FRANSA SALDIRISINI YAPTIRANLARI BİLE BİLMİYORUZ

MİRNAS Başkanı, (MGİMO) öğretim görevlisi Prof. Dr. Yelena Ponomaryova da Fransa’daki saldırının arkasında başka “yönetmenlerin” olduğuna dikkat çekti. Ponomaryova, “Bu provokasyon idi. Terörü kınıyoruz. Ama sorunun köklerine de bakmamız lazım. Sosyal ekonomik nedenleri vardır. 1970’li yıllarda kurulan dergi daha sonra İslam karşıtı yayınlar da yaptı. Burada karikatürden ziyade bilinçli provokasyon söz konusu. Onlar bunu kendileri de inkar etmiyor. Provokasyon işini 'ekmekleri' hesap ediyorlar.
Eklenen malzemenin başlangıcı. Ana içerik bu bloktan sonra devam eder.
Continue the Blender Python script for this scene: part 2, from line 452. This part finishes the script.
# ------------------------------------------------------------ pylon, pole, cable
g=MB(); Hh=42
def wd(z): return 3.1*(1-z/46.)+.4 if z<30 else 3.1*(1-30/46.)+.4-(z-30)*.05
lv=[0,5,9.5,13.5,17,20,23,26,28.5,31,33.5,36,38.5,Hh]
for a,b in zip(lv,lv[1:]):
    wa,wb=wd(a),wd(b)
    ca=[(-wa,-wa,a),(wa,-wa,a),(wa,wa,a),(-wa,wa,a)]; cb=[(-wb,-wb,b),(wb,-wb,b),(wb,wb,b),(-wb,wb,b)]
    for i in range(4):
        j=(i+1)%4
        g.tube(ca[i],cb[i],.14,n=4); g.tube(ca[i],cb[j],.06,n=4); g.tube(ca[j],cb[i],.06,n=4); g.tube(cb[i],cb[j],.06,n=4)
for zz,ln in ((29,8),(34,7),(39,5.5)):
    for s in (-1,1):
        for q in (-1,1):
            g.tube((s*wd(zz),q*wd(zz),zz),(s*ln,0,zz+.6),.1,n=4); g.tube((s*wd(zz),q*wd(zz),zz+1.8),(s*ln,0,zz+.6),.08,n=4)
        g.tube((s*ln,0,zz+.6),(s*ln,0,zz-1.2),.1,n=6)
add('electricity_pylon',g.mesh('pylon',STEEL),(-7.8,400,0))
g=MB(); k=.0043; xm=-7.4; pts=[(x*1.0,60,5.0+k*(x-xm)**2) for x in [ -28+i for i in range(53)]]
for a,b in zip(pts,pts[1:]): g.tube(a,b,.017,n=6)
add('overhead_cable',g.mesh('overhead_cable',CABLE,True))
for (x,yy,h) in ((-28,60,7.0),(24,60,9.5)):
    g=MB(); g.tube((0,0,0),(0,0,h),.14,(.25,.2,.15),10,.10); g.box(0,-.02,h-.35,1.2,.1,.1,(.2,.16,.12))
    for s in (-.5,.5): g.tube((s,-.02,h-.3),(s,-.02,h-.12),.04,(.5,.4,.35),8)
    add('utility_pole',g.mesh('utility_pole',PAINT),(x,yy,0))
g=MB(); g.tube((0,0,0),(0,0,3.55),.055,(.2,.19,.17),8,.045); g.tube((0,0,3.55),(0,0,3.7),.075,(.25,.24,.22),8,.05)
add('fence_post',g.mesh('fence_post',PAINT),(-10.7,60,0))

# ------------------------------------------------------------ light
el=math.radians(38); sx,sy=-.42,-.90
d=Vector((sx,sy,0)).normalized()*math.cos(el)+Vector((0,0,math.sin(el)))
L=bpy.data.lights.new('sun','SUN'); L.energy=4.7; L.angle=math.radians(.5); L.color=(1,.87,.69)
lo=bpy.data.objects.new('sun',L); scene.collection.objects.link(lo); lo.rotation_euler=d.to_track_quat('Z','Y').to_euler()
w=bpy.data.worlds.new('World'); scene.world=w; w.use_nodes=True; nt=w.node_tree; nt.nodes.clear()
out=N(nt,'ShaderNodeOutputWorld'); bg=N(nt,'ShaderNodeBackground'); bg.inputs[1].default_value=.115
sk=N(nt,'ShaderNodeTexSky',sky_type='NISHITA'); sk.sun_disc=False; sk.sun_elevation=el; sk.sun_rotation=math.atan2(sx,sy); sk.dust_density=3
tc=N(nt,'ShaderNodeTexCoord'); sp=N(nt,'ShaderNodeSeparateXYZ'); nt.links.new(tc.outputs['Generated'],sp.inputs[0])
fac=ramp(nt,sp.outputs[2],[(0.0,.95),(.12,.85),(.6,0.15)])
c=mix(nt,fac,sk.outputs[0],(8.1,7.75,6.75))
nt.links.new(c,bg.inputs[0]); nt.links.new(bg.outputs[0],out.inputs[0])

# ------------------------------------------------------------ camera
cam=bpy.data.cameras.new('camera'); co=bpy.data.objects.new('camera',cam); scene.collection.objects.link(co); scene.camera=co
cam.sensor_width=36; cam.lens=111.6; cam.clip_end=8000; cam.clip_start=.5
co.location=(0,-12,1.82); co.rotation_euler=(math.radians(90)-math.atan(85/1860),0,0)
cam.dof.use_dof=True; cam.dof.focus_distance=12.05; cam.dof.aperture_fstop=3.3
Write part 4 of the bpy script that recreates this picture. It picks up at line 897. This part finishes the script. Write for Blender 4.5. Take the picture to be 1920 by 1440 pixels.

Konu sadece İslam değil, diğer dinlere yönelik provokasyon söz konusu. Neticede kimse provokasyonu yapanları değil, terör saldırısı yapanları kınıyor. İşin özünde biz saldırıyı yaptıranları bile bilmiyoruz… Hedef dinler arası barışı baltalamak.” eleştirisi getirdi.

Yuvarlak masa toplantısına yaklaşık 20 Rus ve Türk akademisyen katıldı.